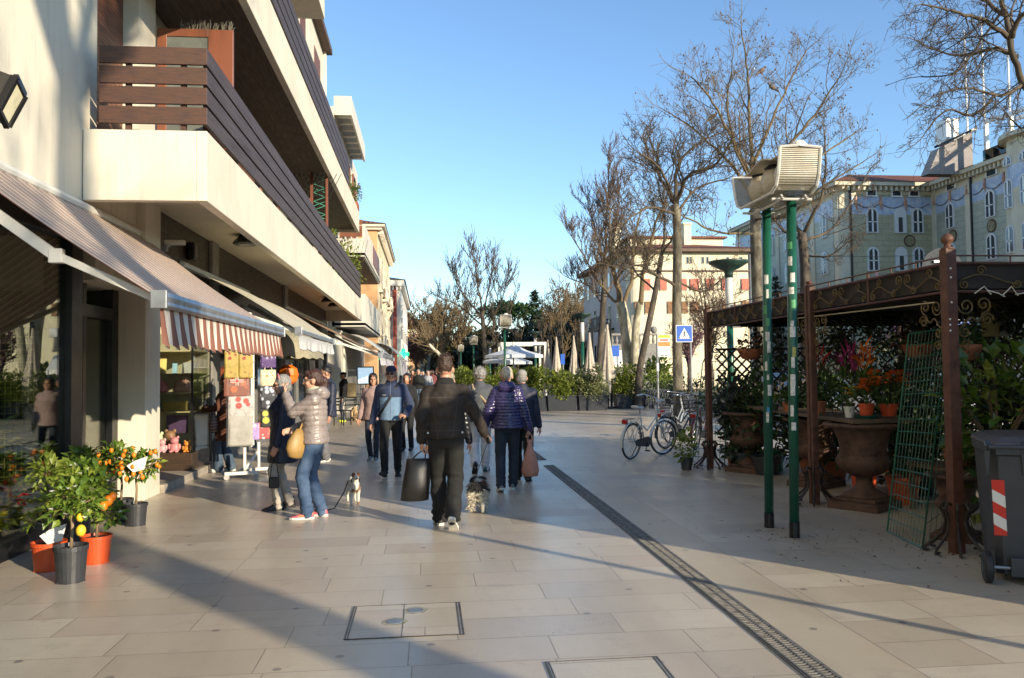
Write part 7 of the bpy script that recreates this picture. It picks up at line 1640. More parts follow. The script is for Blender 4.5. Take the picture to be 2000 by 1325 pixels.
g = MB(); a = hc + .31; g.add([(hx0 - .8, Yh - .8, a), (hx1 + 4, Yh - .8, a), (hx1 + 4, Yh + 22, a), (hx0 - .8, Yh + 22, a), (hx0 + 2.6, Yh + 3.4, a + 1.5), (hx1 + 2, Yh + 3.4, a + 1.5), (hx1 + 2, Yh + 18, a + 1.5), (hx0 + 2.6, Yh + 18, a + 1.5)], [(0, 1, 5, 4), (1, 2, 6, 5), (2, 3, 7, 6), (3, 0, 4, 7), (4, 5, 6, 7)])
g.add([(hx1 - .8, 46, a + .01), (hx1 - .8, Yh - .8, a + .01), (hx1 + 2.2, Yh + 1, a + 1.1), (hx1 + 2.2, 46, a + 1.1)], [(0, 1, 2, 3)][::-1]); part(g, 'roof', M_TILE, HT)
def arch(face, c, w_, z0, z1, pos, blind=0):
 """arched white window; c = centre along the face"""
 def P(u, z, d): return (c + u, pos - d, z) if face == 'y' else (pos - d, c + u, z)
 def ap(k, z0_): r = w_ / 2 * k; zc = z1 - w_ / 2; return [(r * math.cos(PI * i / 12), zc + r * math.sin(PI * i / 12)) for i in range(13)] + [(-r, z0_), (r, z0_)]
 vec = V(P(0, 0, .12)) - V(P(0, 0, 0)); g = MB(); g.ext([P(u, z, 0) for u, z in ap(1.18, z0 - .08)], vec); o = part(g, 'window', mat('white window surround', (.62, .63, .64), .6, var=.05), HT)
 vec2 = vec * .15; g = MB()
 if blind: g.ext([P(u, z, .125) for u, z in [(-w_ * .2, z0), (w_ * .2, z0), (w_ * .2, z0 + (z1 - z0) * .62), (-w_ * .2, z0 + (z1 - z0) * .62)]], vec2)
 else: g.ext([P(u, z, .125) for u, z in ap(.82, z0)], vec2)
 part(g, 'pane', M_GLASSD, o)
 if not blind:
  g = MB()
  for u in (-.02 * w_, ): g.ext([P(u - .05, z0, .15), P(u + .09, z0, .15), P(u + .09, z1 - .1, .15), P(u - .05, z1 - .1, .15)], vec2)
  g.ext([P(-w_ * .4, z0 + (z1 - z0) * .4, .15), P(w_ * .4, z0 + (z1 - z0) * .4, .15), P(w_ * .4, z0 + (z1 - z0) * .44, .15), P(-w_ * .4, z0 + (z1 - z0) * .44, .15)], vec2); part(g, 'sash', M_SWH, o)
for py0, py1 in ((454, 408), (528, 485), (600, 560)):
 for px, bl in ((1702, 0), (1757, 1), (1790.5, 0)): arch('y', hx(px), .85, hz(py0), hz(py1), Yh - .06, bl)
 for yy in (Yh - 2.4, Yh - 7.0, Yh - 11.2, Yh - 15.5): arch('x', yy, .9, hz(py0), hz(py1), hx1 - .06)
 for yy in (Yh + 2.5, Yh + 6, Yh + 9.5, Yh + 13): arch('x', yy, .9, hz(py0), hz(py1), hx0 - .05)
for px in (1703, 1752, 1786): win(HT, 'y', hx(px) - .45, hx(px) + .45, hz(383), hz(371), Yh - .05, M_SWH, M_GLASSD, .08)
for yy in (Yh - 2.6, Yh - 7.2, Yh - 11.4): g = MB(); g.box(hx1 - .14, hx1, yy - .6, yy + .6, hz(384), hz(370)); o = part(g, 'window', M_SWH, HT); g = MB(); g.box(hx1 - .16, hx1 - .14, yy - .45, yy + .45, hz(383), hz(371.5)); part(g, 'pane', M_GLASSD, o)
def medal(P, n): 
 for r0, r1, m, d in ((.0, .5, M_URN, .04), (0, .38, mat('gold blue medallion', (.25, .22, .12), .5, var=.3), .07)):
  g = MB(); k = [(r1 * math.cos(2 * PI * i / 20), r1 * math.sin(2 * PI * i / 20)) for i in range(20)]; g.ext([P(u, w_, 0) for u, w_ in k], V(P(0, 0, d)) - V(P(0, 0, 0))); part(g, 'medallion', m, HT)
medal(lambda u, z, d: (hx(1775) + u, Yh - .06 - d, hz(471) + z), 0); [medal(lambda u, z, d, yy=yy: (hx1 - .06 - d, yy + u, hz(471) + z), 0) for yy in (Yh - 2.6, Yh - 7.0, Yh - 11.2)]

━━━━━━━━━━

**The exercise:**
Exclude the pictures, and transcribe all of the material exactly.

**Response to this exercise:**
Write part 7 of the bpy script that recreates this picture. It picks up at line 1640. More parts follow. The script is for Blender 4.5. Take the picture to be 2000 by 1325 pixels.
g = MB(); a = hc + .31; g.add([(hx0 - .8, Yh - .8, a), (hx1 + 4, Yh - .8, a), (hx1 + 4, Yh + 22, a), (hx0 - .8, Yh + 22, a), (hx0 + 2.6, Yh + 3.4, a + 1.5), (hx1 + 2, Yh + 3.4, a + 1.5), (hx1 + 2, Yh + 18, a + 1.5), (hx0 + 2.6, Yh + 18, a + 1.5)], [(0, 1, 5, 4), (1, 2, 6, 5), (2, 3, 7, 6), (3, 0, 4, 7), (4, 5, 6, 7)])
g.add([(hx1 - .8, 46, a + .01), (hx1 - .8, Yh - .8, a + .01), (hx1 + 2.2, Yh + 1, a + 1.1), (hx1 + 2.2, 46, a + 1.1)], [(0, 1, 2, 3)][::-1]); part(g, 'roof', M_TILE, HT)
def arch(face, c, w_, z0, z1, pos, blind=0):
 """arched white window; c = centre along the face"""
 def P(u, z, d): return (c + u, pos - d, z) if face == 'y' else (pos - d, c + u, z)
 def ap(k, z0_): r = w_ / 2 * k; zc = z1 - w_ / 2; return [(r * math.cos(PI * i / 12), zc + r * math.sin(PI * i / 12)) for i in range(13)] + [(-r, z0_), (r, z0_)]
 vec = V(P(0, 0, .12)) - V(P(0, 0, 0)); g = MB(); g.ext([P(u, z, 0) for u, z in ap(1.18, z0 - .08)], vec); o = part(g, 'window', mat('white window surround', (.62, .63, .64), .6, var=.05), HT)
 vec2 = vec * .15; g = MB()
 if blind: g.ext([P(u, z, .125) for u, z in [(-w_ * .2, z0), (w_ * .2, z0), (w_ * .2, z0 + (z1 - z0) * .62), (-w_ * .2, z0 + (z1 - z0) * .62)]], vec2)
 else: g.ext([P(u, z, .125) for u, z in ap(.82, z0)], vec2)
 part(g, 'pane', M_GLASSD, o)
 if not blind:
  g = MB()
  for u in (-.02 * w_, ): g.ext([P(u - .05, z0, .15), P(u + .09, z0, .15), P(u + .09, z1 - .1, .15), P(u - .05, z1 - .1, .15)], vec2)
  g.ext([P(-w_ * .4, z0 + (z1 - z0) * .4, .15), P(w_ * .4, z0 + (z1 - z0) * .4, .15), P(w_ * .4, z0 + (z1 - z0) * .44, .15), P(-w_ * .4, z0 + (z1 - z0) * .44, .15)], vec2); part(g, 'sash', M_SWH, o)
for py0, py1 in ((454, 408), (528, 485), (600, 560)):
 for px, bl in ((1702, 0), (1757, 1), (1790.5, 0)): arch('y', hx(px), .85, hz(py0), hz(py1), Yh - .06, bl)
 for yy in (Yh - 2.4, Yh - 7.0, Yh - 11.2, Yh - 15.5): arch('x', yy, .9, hz(py0), hz(py1), hx1 - .06)
 for yy in (Yh + 2.5, Yh + 6, Yh + 9.5, Yh + 13): arch('x', yy, .9, hz(py0), hz(py1), hx0 - .05)
for px in (1703, 1752, 1786): win(HT, 'y', hx(px) - .45, hx(px) + .45, hz(383), hz(371), Yh - .05, M_SWH, M_GLASSD, .08)
for yy in (Yh - 2.6, Yh - 7.2, Yh - 11.4): g = MB(); g.box(hx1 - .14, hx1, yy - .6, yy + .6, hz(384), hz(370)); o = part(g, 'window', M_SWH, HT); g = MB(); g.box(hx1 - .16, hx1 - .14, yy - .45, yy + .45, hz(383), hz(371.5)); part(g, 'pane', M_GLASSD, o)
def medal(P, n): 
 for r0, r1, m, d in ((.0, .5, M_URN, .04), (0, .38, mat('gold blue medallion', (.25, .22, .12), .5, var=.3), .07)):
  g = MB(); k = [(r1 * math.cos(2 * PI * i / 20), r1 * math.sin(2 * PI * i / 20)) for i in range(20)]; g.ext([P(u, w_, 0) for u, w_ in k], V(P(0, 0, d)) - V(P(0, 0, 0))); part(g, 'medallion', m, HT)
medal(lambda u, z, d: (hx(1775) + u, Yh - .06 - d, hz(471) + z), 0); [medal(lambda u, z, d, yy=yy: (hx1 - .06 - d, yy + u, hz(471) + z), 0) for yy in (Yh - 2.6, Yh - 7.0, Yh - 11.2)]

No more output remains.